On Behalf of | Sep 9, 2022 | Probate Litigation

Lack of testamentary capacity is one of the legal grounds for contesting a will. If proven, the probate court may revoke and set aside the will. As a result, the court will distribute your possessions in line with state laws, and your estate plans could go up in smoke.

For a will to be valid, the owner (testator) must have been legally and mentally competent when signing it. Here is what you should know about this crucial requirement of making a will.

Elements of testamentary capacity

First, the testator must understand what they are doing. They should apprehend the nature of making a will and its effects. They should also be fully aware of the size of their estate and the list of beneficiaries or people they are supposed to provide for in the will.

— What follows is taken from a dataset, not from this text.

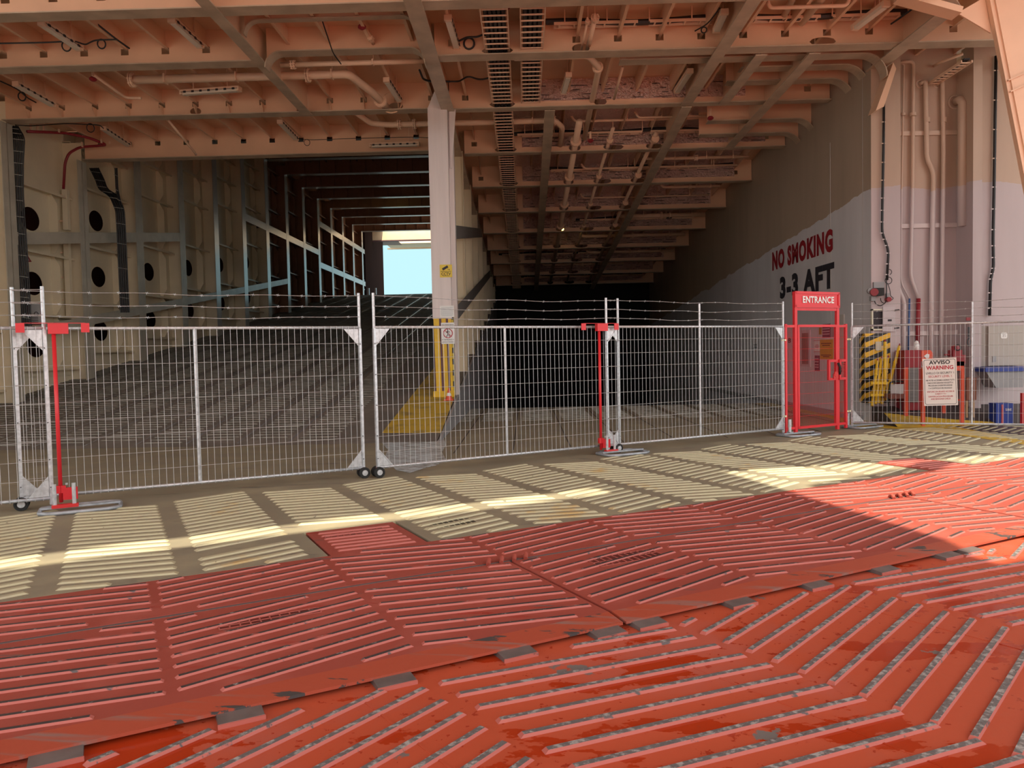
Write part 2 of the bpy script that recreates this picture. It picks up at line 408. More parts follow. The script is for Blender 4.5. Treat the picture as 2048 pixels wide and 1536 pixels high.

Most importantly, they should not be suffering from a disorder of the mind that affects their judgment or interferes with their decisions when making the will. Not all mental disorders mean that the testator does not have testamentary capacity. Only those that affect their natural faculties needed in disposing of their property could meet the legal threshold.

Protecting your interests as the testator or beneficiary

If you believe your loved one was not in their right senses when making their will, it is necessary to understand what you need to protect your inheritance. The will may not be an actual representation of their last wishes. However, proving a lack of testamentary capacity is not so straightforward, given the legal complexities involved.

Equally, if you are making a will and want to avoid such issues, there are things you can do to rule out the possibility that you were not legally fit to make your will.